The Golem
Explanation
The Joke
A man tells his friend that he has been sad about not having friends, so he used ancient Kabbalistic magic to create a Golem. The friend responds enthusiastically: "Hey pal! How are you? Let's watch movies together! Neat!" They discover that the Golem is holding something -- love letters from Sally that it threw away, along with other mail. The friend says "There were so many!" The Golem explains: "Well, it's not all love letters. By the time we got to my hands, we were down to the recent letters where it's obvious things are imploding. But you don't realize it." They also find that the Golem's legs were built from photos from the friend's scrapbook of a trip to Paris. In every photo, a woman (presumably Sally) is smirking -- and the man never noticed.
The Humor
The comic takes the Jewish legend of the Golem -- a creature made from clay and animated by mystical means -- and gives it a darkly comedic twist.

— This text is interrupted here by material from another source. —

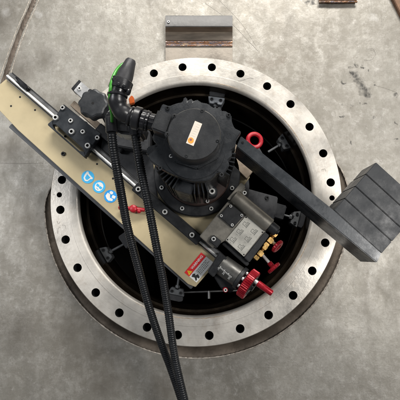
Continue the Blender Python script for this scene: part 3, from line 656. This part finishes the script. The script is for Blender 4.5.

The man created the Golem because he felt lonely and friendless, but the very materials used to construct the Golem reveal that he actually had someone who cared about him (Sally, who was writing him love letters). The Golem was literally built from the evidence of the man's obliviousness to the relationships around him. The detail that the Golem's body parts are made from different materials (love letters for the hands, scrapbook photos for the legs) adds to the tragedy: the man physically destroyed the evidence of someone's affection to build a substitute for the companionship he thought he lacked. The smirking woman in every Paris photo suggests she was enjoying an inside joke or had feelings the man was too clueless to notice.
References
- The Golem is a figure from Jewish folklore, most famously the Golem of Prague, said to have been created by Rabbi Judah Loew ben Bezalel in the 16th century. A Golem is traditionally made from clay or mud and animated through Kabbalistic rituals, often by inscribing the Hebrew word "emet" (truth) on its forehead.
- Kabbalah is a school of Jewish mysticism that includes traditions of esoteric knowledge and practices, including the creation of Golems.